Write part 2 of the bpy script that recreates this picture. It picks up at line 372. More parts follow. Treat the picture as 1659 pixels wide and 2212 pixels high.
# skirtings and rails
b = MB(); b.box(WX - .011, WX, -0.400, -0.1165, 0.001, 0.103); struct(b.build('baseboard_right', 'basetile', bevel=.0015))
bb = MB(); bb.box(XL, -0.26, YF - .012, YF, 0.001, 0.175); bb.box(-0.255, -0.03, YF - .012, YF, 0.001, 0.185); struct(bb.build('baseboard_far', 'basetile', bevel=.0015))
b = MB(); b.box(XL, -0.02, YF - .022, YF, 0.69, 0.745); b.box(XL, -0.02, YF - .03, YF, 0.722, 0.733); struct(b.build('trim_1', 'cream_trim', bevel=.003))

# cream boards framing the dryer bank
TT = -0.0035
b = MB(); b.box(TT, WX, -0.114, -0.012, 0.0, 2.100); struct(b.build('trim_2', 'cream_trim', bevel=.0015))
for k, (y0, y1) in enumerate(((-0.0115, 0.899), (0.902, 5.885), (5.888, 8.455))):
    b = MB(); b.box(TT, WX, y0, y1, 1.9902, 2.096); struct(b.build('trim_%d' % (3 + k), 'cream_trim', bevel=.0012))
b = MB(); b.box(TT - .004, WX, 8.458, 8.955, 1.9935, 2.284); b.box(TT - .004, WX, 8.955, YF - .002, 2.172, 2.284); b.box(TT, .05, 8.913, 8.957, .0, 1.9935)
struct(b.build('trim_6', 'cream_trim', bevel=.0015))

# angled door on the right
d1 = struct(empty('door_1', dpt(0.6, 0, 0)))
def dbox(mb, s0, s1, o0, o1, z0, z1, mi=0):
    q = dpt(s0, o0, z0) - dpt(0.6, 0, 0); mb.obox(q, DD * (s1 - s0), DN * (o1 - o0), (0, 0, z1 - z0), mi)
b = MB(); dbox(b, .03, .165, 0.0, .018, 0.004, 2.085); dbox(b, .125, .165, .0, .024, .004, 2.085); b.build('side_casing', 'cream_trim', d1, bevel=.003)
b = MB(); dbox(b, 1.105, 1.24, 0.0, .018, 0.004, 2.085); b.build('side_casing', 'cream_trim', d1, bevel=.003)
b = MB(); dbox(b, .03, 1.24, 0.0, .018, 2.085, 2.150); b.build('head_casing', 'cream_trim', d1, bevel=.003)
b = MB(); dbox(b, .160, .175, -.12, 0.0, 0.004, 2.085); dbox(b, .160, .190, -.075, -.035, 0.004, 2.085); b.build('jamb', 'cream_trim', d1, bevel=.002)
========
# [Task brief]
Working from the material above, retype it in its entirety without change.

# [Result]
Write part 2 of the bpy script that recreates this picture. It picks up at line 372. More parts follow. Treat the picture as 1659 pixels wide and 2212 pixels high.
# skirtings and rails
b = MB(); b.box(WX - .011, WX, -0.400, -0.1165, 0.001, 0.103); struct(b.build('baseboard_right', 'basetile', bevel=.0015))
bb = MB(); bb.box(XL, -0.26, YF - .012, YF, 0.001, 0.175); bb.box(-0.255, -0.03, YF - .012, YF, 0.001, 0.185); struct(bb.build('baseboard_far', 'basetile', bevel=.0015))
b = MB(); b.box(XL, -0.02, YF - .022, YF, 0.69, 0.745); b.box(XL, -0.02, YF - .03, YF, 0.722, 0.733); struct(b.build('trim_1', 'cream_trim', bevel=.003))

# cream boards framing the dryer bank
TT = -0.0035
b = MB(); b.box(TT, WX, -0.114, -0.012, 0.0, 2.100); struct(b.build('trim_2', 'cream_trim', bevel=.0015))
for k, (y0, y1) in enumerate(((-0.0115, 0.899), (0.902, 5.885), (5.888, 8.455))):
    b = MB(); b.box(TT, WX, y0, y1, 1.9902, 2.096); struct(b.build('trim_%d' % (3 + k), 'cream_trim', bevel=.0012))
b = MB(); b.box(TT - .004, WX, 8.458, 8.955, 1.9935, 2.284); b.box(TT - .004, WX, 8.955, YF - .002, 2.172, 2.284); b.box(TT, .05, 8.913, 8.957, .0, 1.9935)
struct(b.build('trim_6', 'cream_trim', bevel=.0015))

# angled door on the right
d1 = struct(empty('door_1', dpt(0.6, 0, 0)))
def dbox(mb, s0, s1, o0, o1, z0, z1, mi=0):
    q = dpt(s0, o0, z0) - dpt(0.6, 0, 0); mb.obox(q, DD * (s1 - s0), DN * (o1 - o0), (0, 0, z1 - z0), mi)
b = MB(); dbox(b, .03, .165, 0.0, .018, 0.004, 2.085); dbox(b, .125, .165, .0, .024, .004, 2.085); b.build('side_casing', 'cream_trim', d1, bevel=.003)
b = MB(); dbox(b, 1.105, 1.24, 0.0, .018, 0.004, 2.085); b.build('side_casing', 'cream_trim', d1, bevel=.003)
b = MB(); dbox(b, .03, 1.24, 0.0, .018, 2.085, 2.150); b.build('head_casing', 'cream_trim', d1, bevel=.003)
b = MB(); dbox(b, .160, .175, -.12, 0.0, 0.004, 2.085); dbox(b, .160, .190, -.075, -.035, 0.004, 2.085); b.build('jamb', 'cream_trim', d1, bevel=.002)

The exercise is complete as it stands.